I could not deal with the fact that I was gay. Raised in a devout Catholic family, I knew that the people I cared most about in my life—my girlfriend, my best friend, my family—would not accept me as a gay man. So I did what I thought was right at the time, and I tried to commit suicide. Luckily, I failed. And before I tell you how my story ends, I want to introduce you to my husband.
 
Bryan:
Like Jay, and a lot of people I know, I grew up in a pretty conservative family where religion was a part of our daily lives. I, too, really fought who I was for a very long time. The hardest coming-out experience for me was first coming out to myself. Even after I acknowledged I was gay, I had to contend with a lot of the fears about what I thought—what I had been taught—being gay meant. I assumed that it meant I was going to be alone, that I was going to be an alcoholic, that I was going to be a pervert who preyed on kids and got AIDS. These were the things I worried about because these were the things that most of the people in my life told me. I had to come out against the backdrop of my family saying, “Oh, if any of my kids were gay, I'd kill them.” There's a lot of stuff you have to come to terms with when you decide to come out, and you have to be really strong and really courageous to do that. But now I'm sitting on the other side of that battle and I can honestly say that my life is a million times better.
 
Jay:
Bryan and I are happily married and the parents of two wonderful children. I'm a police officer living in California, and I can tell you that life is a whole lot better than it was in high school.

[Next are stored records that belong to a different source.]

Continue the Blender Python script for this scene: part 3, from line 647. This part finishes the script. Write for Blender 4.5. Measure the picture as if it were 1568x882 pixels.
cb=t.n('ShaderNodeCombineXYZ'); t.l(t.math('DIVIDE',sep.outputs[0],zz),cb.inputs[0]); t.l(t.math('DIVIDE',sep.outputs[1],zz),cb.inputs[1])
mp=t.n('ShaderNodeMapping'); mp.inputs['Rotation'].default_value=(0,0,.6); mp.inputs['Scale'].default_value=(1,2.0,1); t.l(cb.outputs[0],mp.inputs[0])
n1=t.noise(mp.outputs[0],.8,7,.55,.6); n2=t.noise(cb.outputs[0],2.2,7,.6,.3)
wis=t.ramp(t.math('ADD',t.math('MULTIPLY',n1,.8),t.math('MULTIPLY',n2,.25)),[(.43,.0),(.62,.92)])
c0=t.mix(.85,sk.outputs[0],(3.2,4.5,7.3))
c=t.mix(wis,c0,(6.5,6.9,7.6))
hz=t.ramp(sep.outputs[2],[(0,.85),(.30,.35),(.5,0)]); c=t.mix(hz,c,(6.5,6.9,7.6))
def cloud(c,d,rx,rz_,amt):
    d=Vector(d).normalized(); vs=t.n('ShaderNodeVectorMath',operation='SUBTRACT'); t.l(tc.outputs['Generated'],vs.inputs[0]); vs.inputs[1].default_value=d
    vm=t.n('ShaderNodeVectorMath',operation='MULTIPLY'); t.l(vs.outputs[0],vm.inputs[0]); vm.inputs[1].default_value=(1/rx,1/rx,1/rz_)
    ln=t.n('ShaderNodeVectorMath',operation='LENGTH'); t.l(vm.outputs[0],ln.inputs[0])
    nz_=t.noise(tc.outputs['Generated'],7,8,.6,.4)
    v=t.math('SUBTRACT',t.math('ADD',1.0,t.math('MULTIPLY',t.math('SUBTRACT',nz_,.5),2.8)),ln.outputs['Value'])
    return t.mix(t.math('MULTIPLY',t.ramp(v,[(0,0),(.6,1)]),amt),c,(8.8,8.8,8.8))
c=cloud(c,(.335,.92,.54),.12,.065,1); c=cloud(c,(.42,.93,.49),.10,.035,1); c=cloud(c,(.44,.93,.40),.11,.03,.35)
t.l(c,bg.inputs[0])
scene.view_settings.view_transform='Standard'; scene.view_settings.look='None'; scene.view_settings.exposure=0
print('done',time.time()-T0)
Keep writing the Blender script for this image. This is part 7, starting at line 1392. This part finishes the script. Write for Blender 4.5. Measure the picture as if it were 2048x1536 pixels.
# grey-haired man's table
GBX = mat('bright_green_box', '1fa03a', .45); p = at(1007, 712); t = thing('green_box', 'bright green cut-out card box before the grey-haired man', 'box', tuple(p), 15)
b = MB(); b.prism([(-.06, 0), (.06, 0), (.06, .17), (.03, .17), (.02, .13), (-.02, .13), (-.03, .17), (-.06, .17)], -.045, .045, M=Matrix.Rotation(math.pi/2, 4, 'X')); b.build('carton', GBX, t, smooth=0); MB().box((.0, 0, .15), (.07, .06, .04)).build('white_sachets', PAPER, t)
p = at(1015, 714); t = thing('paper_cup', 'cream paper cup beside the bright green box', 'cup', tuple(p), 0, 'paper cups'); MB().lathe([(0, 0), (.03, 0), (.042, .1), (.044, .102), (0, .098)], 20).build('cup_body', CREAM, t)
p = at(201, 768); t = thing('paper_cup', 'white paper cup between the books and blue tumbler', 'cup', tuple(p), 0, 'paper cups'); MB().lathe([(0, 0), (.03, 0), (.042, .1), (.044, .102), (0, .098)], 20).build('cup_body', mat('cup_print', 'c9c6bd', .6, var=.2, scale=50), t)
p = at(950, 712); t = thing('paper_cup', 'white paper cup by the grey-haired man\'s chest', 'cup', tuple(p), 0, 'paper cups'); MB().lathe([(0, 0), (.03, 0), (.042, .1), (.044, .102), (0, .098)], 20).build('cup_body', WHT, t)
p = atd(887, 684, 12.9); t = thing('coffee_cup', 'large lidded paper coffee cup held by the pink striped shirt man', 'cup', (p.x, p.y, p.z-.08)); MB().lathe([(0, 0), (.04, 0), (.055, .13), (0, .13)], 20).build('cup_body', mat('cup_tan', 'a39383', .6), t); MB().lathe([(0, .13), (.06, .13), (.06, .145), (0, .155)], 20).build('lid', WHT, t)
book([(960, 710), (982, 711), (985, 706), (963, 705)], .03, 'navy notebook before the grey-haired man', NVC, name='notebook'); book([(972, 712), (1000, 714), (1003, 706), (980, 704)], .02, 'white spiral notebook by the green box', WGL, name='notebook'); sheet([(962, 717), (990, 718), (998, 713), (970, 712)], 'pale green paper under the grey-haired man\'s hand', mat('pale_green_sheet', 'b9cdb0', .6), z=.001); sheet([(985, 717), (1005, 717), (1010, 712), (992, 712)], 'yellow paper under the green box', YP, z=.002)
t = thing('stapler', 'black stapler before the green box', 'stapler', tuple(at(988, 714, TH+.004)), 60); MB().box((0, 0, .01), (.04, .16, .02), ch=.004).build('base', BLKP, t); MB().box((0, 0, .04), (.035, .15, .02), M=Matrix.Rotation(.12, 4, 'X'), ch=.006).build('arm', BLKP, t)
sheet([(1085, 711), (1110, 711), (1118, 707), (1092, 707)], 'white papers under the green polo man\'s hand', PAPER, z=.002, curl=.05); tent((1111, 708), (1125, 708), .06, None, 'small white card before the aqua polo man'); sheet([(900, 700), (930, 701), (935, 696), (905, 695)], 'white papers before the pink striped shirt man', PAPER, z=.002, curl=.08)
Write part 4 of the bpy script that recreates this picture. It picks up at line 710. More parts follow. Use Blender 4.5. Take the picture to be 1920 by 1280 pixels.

And I am very fortunate that I survived two attempts at suicide to get to this place. I understand that sometimes life is scary and it's hard to really see a future but, if you just give yourself the opportunity, it gets better. Life gets a lot better.
 
Bryan:
You can make it through everything. Not only what your friends throw at you but sometimes even what your family throws at you.
 
Jay:
So hold on and focus on working on yourself. Don't worry about what other people think about you. Once you get through those tough times, I guarantee you, the payoff is worth it. Someday you're going to meet the man, or woman, of your dreams and you're going to create a life for yourself with family and love and security that you can't even believe is possible today.
Born in Santa Rosa, California,
Jay A. Foxworthy
is forty years old. He served four years in the U.S. Army in the Persian Gulf and has an AA in criminal justice. He has been a police officer in San Francisco for fifteen years. He met
Bryan Leffew
sixteen years ago in college. Bryan is thirty-eight years old and was born in Santa Rosa, too. Jay and Bryan have been domestic partners for thirteen years and married for two years in the state of California. Five years ago, they adopted Danile, age ten, and Selena, age five. As a family, they started their YouTube channel, Gay Family Values, right after Proposition 8 passed. They have been trying to change straight people's hearts and minds with their videos.
BULLY ME
by Rabbi Sharon Kleinbaum
NEW YORK, NY
 
 
 
 
I
'm the senior rabbi at Congregation Beit Simchat Torah in New York City, and I am a lesbian.
There are those who say that God hates gays. There are those who say that
HaShem
has given us all challenges, and your challenge is to overcome your feelings: Either be celibate the rest of your life or be with opposite-sex partners. There are those who say we are either criminal or sick or sinful. None of these are true.